++++ DATA ++++

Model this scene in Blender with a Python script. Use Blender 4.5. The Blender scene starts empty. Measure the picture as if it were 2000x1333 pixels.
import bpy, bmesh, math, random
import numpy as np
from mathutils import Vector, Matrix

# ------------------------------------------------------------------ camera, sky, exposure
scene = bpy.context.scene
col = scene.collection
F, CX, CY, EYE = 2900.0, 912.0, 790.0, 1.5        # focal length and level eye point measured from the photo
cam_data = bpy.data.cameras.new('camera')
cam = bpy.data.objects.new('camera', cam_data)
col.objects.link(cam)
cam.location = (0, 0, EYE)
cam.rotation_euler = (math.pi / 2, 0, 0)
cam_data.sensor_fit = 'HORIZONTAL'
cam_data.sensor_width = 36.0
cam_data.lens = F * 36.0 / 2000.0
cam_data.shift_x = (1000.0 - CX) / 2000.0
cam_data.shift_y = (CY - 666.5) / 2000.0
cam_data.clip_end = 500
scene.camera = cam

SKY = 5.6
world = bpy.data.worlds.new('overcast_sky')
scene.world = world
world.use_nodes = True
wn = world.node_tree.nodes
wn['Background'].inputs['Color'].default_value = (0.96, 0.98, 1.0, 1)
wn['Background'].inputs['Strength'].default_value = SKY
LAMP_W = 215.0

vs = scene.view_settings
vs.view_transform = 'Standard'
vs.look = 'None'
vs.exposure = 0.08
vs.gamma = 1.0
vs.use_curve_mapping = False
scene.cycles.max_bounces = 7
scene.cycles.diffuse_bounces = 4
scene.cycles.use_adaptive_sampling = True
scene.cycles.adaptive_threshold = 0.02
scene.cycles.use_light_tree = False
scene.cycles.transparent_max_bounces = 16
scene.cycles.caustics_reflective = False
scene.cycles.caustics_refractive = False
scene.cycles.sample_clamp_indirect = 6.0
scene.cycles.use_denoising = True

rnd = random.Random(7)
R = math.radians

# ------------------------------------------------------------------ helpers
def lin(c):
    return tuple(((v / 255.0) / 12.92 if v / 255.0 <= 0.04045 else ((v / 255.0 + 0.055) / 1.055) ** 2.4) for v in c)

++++

EXERCISE DIRECTIONS: Set down, exactly as written, each line of the data from its opening line through the one containing "from mathutils import Vector, Matrix". Output nothing more.

THE RESPONSE:
Model this scene in Blender with a Python script. Use Blender 4.5. The Blender scene starts empty. Measure the picture as if it were 2000x1333 pixels.
import bpy, bmesh, math, random
import numpy as np
from mathutils import Vector, Matrix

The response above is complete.